Die Momentaufnahmen zeigten ganz unterschiedliche Konstellationen. In dieser Hinsicht war der Zoo ein Ort extrem komprimierter Beziehungen: zwischen Mensch und Mensch, Mensch und Tier – aber eben auch zwischen Tier und Tier. Dieser Blick auf den derart verdichteten Ort wurde von der Tiergeschichte mikrohistorisch als Beziehungsgeschichte gefasst. Er illustriert das gelebte, private Leben, das sich eben auch zwischen den Spezies abspielte.[13]

Sequenz aus OMB Box 073 Rolle 03
Sequenz aus OMB Box 053 Rolle 23

Perspektiven für die DDR- und deutsch-deutsche Forschung

Die Alltagsgeschichte ist von der Geschichtswissenschaft in den letzten Jahren als wesentliches Element für eine Erweiterung der Perspektive sowohl auf die DDR als auch die deutsch-deutsche und grenzübergreifende Geschichte benannt worden. Die Sammlung privater Filme bietet sich an, „konkrete Akteure, ihre Wahrnehmungen und Praktiken" für die Geschichtsschreibung zu erkunden und sichtbar zu machen.[14] Die Betrachtung der Mikroebene, wie sie sich in dem privaten Filmmaterial zeigt, kann Aufschluss über „gesellschaftliche Basisprozesse" geben, die für eine Sozialgeschichte der DDR so wesentlich sind.[15]

Das Potential des filmischen Quellenkonvoluts, das die Open Memory Box darstellt, liegt in dieser Hinsicht offen zutage: Die Filmschnipsel und längeren Sequenzen, die die Zoobesuche festhielten, erlauben einen Blick auf einen staatlich organisierten, aber dennoch besonderen privaten Erinnerungsort, der sich vermutlich nur wenig von entsprechenden Dokumenten aus der BRD unterscheiden dürfte. Das Filmmaterial bildet zum einen das Normale im Besonderen ab, das der Ausflug in den Tiergarten bedeutete. Zum anderen ist er von Ritualen geprägt, die in einem Zoo in Nürnberg oder Wuppertal ganz ähnlich gewesen sein dürften. Insofern könnten sich entlang der filmisch festgehaltenen Zoobesuche eventuell gemeinsame Repertoires im Freizeitverhalten und Familienbräuchen zeigen. Mit einem Set an vergleichbaren Filmquellen ließen sich also Parallelen zwischen ost- und westdeutschen Zoobesuchen identifizieren.
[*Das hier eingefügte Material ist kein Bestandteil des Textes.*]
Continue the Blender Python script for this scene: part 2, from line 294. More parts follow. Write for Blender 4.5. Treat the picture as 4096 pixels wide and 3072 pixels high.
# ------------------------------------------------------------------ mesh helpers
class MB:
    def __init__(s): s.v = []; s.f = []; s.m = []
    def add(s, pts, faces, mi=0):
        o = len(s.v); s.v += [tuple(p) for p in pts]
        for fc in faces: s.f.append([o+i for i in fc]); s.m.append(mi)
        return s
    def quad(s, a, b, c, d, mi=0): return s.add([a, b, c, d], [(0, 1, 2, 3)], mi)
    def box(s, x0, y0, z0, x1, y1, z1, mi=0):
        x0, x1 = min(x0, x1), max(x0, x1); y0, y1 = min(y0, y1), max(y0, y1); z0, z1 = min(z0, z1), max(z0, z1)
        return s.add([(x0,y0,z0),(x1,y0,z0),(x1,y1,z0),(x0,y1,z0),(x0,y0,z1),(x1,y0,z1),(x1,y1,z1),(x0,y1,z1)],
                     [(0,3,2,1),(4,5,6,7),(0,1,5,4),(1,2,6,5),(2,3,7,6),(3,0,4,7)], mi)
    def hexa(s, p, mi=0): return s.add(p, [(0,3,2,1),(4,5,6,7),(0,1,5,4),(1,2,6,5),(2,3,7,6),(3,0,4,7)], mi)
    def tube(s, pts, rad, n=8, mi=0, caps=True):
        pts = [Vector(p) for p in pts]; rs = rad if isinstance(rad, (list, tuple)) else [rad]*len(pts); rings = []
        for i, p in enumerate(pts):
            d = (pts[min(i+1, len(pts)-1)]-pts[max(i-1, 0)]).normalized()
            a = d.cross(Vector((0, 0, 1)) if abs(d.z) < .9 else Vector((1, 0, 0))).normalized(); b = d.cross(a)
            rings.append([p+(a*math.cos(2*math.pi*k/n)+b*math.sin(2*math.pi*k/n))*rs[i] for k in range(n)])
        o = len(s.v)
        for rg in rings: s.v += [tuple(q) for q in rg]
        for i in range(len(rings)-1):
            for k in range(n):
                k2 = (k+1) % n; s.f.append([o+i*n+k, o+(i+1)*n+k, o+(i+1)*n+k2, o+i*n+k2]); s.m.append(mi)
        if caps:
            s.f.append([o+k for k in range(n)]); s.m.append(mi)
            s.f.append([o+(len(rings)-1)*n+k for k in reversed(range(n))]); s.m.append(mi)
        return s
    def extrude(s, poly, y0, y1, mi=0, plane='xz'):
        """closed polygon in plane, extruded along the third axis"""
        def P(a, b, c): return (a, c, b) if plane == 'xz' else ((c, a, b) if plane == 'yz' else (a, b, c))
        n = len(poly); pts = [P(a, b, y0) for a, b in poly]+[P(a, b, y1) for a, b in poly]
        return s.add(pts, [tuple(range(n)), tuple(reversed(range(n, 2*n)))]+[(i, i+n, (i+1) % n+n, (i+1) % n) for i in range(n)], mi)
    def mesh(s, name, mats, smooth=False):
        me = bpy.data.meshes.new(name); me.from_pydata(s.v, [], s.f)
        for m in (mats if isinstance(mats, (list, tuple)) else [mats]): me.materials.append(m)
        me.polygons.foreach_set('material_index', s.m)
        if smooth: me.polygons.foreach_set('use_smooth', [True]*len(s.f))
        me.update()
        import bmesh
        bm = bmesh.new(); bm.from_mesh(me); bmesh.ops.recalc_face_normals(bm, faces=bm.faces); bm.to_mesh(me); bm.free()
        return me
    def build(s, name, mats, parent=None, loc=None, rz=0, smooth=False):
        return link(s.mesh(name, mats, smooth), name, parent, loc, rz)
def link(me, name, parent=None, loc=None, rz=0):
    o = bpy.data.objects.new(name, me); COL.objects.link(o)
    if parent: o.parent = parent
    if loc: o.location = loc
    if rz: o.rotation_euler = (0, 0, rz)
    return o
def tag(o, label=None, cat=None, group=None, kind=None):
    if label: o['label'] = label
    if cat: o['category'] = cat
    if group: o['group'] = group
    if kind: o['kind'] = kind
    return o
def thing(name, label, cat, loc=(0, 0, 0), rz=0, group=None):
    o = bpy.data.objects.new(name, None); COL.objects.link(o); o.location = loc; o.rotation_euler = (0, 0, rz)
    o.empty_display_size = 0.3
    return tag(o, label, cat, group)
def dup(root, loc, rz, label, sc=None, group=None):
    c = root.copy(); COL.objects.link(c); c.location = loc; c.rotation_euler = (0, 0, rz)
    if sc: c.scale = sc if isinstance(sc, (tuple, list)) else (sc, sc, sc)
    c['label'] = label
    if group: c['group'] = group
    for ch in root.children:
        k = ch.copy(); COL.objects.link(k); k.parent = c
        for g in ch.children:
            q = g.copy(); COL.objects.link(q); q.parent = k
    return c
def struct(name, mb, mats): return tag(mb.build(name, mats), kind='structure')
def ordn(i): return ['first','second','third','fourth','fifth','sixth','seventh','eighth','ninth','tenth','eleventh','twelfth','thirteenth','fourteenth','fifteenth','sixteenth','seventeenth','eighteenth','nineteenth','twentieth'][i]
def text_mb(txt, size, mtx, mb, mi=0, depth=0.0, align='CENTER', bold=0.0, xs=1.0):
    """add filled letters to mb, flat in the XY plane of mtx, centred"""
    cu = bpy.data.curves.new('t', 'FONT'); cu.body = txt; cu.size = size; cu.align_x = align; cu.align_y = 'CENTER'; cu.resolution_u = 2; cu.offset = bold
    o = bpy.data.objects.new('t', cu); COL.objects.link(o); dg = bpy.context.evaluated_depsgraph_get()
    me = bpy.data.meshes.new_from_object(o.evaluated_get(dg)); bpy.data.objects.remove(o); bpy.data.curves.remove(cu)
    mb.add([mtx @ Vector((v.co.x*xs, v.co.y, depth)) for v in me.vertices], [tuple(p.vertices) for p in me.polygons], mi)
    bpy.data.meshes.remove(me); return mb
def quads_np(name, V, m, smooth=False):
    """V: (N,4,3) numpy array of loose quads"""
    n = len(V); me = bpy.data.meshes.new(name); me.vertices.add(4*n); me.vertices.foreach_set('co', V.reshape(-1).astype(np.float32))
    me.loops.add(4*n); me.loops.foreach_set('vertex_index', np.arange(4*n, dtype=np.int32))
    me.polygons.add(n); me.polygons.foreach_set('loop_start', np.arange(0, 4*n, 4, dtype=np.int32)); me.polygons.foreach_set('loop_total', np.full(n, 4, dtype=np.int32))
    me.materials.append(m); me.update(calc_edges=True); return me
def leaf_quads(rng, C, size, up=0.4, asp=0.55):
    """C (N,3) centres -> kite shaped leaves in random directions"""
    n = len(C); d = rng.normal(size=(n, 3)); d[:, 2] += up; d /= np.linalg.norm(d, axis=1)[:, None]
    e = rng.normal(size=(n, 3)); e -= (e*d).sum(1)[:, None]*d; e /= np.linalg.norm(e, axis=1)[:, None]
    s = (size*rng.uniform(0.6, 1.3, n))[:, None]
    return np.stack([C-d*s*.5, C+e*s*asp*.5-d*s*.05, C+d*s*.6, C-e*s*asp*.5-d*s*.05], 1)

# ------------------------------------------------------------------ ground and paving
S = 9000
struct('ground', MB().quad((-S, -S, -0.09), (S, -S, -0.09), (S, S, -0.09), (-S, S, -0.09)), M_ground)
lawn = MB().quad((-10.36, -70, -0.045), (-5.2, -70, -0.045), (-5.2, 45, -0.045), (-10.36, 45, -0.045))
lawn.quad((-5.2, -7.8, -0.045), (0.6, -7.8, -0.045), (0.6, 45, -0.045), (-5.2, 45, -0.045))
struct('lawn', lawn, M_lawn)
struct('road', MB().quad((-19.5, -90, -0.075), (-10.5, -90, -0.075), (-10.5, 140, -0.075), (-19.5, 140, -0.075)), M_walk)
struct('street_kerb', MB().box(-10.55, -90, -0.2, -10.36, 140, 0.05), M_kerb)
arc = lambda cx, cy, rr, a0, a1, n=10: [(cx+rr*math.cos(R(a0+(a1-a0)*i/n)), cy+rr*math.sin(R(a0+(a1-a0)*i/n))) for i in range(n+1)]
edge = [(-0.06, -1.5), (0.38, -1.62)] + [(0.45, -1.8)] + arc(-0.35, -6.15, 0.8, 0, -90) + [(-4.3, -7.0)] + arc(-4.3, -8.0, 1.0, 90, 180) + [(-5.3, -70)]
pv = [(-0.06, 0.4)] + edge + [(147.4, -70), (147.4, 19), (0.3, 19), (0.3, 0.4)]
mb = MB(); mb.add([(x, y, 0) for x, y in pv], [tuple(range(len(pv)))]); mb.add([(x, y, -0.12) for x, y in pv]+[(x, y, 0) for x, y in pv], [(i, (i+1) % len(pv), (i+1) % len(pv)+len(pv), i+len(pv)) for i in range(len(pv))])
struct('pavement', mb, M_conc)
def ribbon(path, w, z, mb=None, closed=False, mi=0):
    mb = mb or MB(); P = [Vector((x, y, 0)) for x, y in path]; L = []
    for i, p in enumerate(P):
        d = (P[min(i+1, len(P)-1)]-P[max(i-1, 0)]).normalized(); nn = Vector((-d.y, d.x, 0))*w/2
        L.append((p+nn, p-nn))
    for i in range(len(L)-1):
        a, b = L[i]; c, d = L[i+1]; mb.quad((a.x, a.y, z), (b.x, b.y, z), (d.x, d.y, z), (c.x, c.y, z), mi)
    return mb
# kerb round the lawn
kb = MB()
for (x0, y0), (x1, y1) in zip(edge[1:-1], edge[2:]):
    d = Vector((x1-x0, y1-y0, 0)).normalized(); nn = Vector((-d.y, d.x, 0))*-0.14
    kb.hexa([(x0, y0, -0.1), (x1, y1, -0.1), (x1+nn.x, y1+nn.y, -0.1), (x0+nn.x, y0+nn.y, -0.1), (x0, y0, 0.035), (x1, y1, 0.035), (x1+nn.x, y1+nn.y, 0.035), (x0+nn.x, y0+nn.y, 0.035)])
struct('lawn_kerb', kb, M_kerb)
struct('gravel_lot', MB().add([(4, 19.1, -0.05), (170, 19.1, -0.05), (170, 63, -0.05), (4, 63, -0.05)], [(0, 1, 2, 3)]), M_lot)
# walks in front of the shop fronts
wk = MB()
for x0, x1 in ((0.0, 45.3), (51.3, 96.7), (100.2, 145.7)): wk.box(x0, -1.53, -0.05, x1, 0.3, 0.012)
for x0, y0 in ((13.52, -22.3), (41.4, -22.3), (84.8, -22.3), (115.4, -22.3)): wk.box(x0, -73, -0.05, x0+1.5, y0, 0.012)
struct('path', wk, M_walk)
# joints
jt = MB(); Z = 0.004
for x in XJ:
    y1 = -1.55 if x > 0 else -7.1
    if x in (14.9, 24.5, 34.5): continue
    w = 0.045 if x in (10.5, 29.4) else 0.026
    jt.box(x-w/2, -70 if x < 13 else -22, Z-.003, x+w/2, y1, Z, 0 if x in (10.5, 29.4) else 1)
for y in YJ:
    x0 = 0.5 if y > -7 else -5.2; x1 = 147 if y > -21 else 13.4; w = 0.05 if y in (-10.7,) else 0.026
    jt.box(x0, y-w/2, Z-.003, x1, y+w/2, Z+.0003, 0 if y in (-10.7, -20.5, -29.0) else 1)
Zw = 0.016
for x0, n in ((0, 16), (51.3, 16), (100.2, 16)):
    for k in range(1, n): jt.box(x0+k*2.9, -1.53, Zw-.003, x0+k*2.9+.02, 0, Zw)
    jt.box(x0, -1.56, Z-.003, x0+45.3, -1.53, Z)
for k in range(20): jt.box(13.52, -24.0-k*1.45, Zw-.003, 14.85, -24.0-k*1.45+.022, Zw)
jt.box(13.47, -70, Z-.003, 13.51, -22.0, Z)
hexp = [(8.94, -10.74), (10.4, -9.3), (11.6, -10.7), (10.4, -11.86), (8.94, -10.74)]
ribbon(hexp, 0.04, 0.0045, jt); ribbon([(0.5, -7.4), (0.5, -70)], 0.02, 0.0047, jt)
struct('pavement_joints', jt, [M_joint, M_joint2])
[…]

Gleichzeitig könnte es gelingen nach „Unterschieden, Transfers und spezifischen Aneignungsformen"[16] zu schauen.

Das Potential reicht indes durchaus über die deutsch-deutsche Geschichte hinaus. Denn Zoos sind stets auch Einrichtungen mit transnationalen Bezügen und hybriden Arrangements. Zum einen reicht ihre Geschichte weit in das 19. Jahrhundert zurück und basiert auf einem Set kolonialer und globaler Verflechtungen, zum anderen machen ihn die Tiersammlungen aus exotischen und vertrauten Tieren zu einem Allerweltsort par excellence. Vor diesem Hintergrund helfen die Filme auch zu verhindern, einer vorschnellen Exotisierung der DDR zu erliegen und die Verschiedenheiten und Gemeinsamkeiten der Nachkriegsgesellschaften zu dechiffrieren. Denn Zoos und Tiergärten scheinen in den Alltagspraxen als erstaunlich beliebige Orte einer All- und Feiertagskultur, die überraschend ähnliche Erfahrungen in unterschiedlichen Ausformungen evozierten. Die These einer Kompensationsleistung in einem eingegrenzten Land lässt sich hier jedenfalls nicht ohne weiteres stützen. Das sozialistische Versprechen der „Zoos für alle" wurde in der Vielzahl der Einrichtungen in der DDR eingelöst, aber sie stellen nicht zwangsläufig einen Sonderfall des Erlebnisraumes dar. Die beabsichtigte politische Repräsentation, die den Zoos von staatlicher Seite her zugewiesen wurden, spiegelt sich in den privaten Filmen kaum wider. Vielmehr wurden sie als ein Erinnerungsort zwischen anderen wie Urlaubsreisen, Schrebergartenfeste oder Spaziergänge abgebildet, an denen die DDR-Bürger:innen ihren eigenen Zwecken und Interessen folgten.